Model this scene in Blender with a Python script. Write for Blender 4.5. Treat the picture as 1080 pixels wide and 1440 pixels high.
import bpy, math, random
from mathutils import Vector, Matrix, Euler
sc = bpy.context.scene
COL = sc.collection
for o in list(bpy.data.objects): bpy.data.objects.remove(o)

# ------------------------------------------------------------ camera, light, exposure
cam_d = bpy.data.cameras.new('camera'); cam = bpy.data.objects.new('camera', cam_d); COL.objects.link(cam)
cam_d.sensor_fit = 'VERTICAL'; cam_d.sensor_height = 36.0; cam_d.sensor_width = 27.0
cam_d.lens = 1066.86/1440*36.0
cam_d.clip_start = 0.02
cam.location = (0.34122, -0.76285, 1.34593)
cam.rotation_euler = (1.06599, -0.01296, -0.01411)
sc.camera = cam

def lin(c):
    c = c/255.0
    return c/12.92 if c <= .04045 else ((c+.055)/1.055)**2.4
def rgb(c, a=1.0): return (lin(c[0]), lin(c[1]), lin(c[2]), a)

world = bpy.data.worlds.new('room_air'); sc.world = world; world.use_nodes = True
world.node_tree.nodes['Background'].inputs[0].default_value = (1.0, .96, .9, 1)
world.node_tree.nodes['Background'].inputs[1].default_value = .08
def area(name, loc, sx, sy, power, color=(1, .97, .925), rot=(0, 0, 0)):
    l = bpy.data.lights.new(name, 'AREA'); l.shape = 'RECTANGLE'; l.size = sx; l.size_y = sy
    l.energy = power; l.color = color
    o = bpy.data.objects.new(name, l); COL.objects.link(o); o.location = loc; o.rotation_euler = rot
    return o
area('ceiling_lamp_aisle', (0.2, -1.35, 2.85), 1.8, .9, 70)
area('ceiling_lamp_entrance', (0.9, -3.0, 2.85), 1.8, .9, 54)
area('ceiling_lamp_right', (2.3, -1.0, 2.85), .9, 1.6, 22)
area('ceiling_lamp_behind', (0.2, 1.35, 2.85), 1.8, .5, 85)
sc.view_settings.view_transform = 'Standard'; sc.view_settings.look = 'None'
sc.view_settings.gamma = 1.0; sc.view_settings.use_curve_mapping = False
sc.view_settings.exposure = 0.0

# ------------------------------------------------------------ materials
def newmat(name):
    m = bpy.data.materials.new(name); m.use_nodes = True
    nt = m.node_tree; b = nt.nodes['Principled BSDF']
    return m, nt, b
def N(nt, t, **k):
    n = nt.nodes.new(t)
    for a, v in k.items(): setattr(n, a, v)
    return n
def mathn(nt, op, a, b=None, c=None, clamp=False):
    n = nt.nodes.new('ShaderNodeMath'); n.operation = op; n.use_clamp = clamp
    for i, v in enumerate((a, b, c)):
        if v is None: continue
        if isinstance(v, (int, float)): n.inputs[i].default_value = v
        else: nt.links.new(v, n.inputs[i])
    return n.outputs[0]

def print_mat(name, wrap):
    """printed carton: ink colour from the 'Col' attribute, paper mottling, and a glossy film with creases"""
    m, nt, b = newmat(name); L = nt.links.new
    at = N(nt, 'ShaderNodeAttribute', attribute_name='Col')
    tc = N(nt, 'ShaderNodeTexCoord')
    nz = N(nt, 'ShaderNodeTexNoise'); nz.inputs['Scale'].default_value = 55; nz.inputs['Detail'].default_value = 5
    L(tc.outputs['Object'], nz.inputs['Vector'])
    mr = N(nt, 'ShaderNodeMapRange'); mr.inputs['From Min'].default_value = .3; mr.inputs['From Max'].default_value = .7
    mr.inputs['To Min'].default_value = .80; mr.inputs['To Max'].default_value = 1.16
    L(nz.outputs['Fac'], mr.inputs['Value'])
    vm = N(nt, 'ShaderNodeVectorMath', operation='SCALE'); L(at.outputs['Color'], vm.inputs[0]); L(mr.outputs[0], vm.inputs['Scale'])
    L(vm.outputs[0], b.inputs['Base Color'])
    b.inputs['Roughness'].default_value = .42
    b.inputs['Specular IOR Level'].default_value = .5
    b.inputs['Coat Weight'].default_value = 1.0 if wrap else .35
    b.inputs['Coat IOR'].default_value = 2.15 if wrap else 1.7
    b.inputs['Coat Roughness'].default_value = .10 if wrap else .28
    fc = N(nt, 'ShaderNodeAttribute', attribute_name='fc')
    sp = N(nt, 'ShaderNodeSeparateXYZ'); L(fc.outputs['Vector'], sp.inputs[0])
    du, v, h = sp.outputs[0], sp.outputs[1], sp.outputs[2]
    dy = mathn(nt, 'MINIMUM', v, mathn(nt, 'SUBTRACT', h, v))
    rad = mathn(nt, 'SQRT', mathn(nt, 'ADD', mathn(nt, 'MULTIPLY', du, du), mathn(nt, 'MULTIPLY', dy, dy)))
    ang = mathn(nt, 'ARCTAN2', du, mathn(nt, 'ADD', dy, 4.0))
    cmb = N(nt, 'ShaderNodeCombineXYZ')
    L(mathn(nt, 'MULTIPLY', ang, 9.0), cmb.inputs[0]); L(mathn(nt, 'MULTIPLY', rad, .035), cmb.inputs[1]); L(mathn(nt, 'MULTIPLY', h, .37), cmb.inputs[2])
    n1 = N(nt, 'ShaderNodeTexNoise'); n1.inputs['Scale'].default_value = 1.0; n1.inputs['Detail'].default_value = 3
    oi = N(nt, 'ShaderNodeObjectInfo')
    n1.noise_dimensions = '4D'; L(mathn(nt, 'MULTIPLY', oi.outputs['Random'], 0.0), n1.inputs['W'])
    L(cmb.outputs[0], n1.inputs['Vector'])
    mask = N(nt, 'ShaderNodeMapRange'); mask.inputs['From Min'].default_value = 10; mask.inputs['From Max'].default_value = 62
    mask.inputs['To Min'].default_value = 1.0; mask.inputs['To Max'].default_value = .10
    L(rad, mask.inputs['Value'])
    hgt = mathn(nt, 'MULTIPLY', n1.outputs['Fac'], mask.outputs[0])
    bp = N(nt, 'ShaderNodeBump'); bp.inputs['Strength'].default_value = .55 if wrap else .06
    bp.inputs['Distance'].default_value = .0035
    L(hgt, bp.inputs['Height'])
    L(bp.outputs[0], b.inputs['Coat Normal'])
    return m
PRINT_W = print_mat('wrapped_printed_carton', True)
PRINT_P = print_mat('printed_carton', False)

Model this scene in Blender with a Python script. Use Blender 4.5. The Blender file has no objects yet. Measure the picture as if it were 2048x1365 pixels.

Exercise prompt
Up to and including the line with "for o in list(bpy.data.objects): bpy.data.objects.remove(o)", print every line of the records from the start.

Solution to this exercise
Model this scene in Blender with a Python script. Write for Blender 4.5. Treat the picture as 1080 pixels wide and 1440 pixels high.
import bpy, math, random
from mathutils import Vector, Matrix, Euler
sc = bpy.context.scene
COL = sc.collection
for o in list(bpy.data.objects): bpy.data.objects.remove(o)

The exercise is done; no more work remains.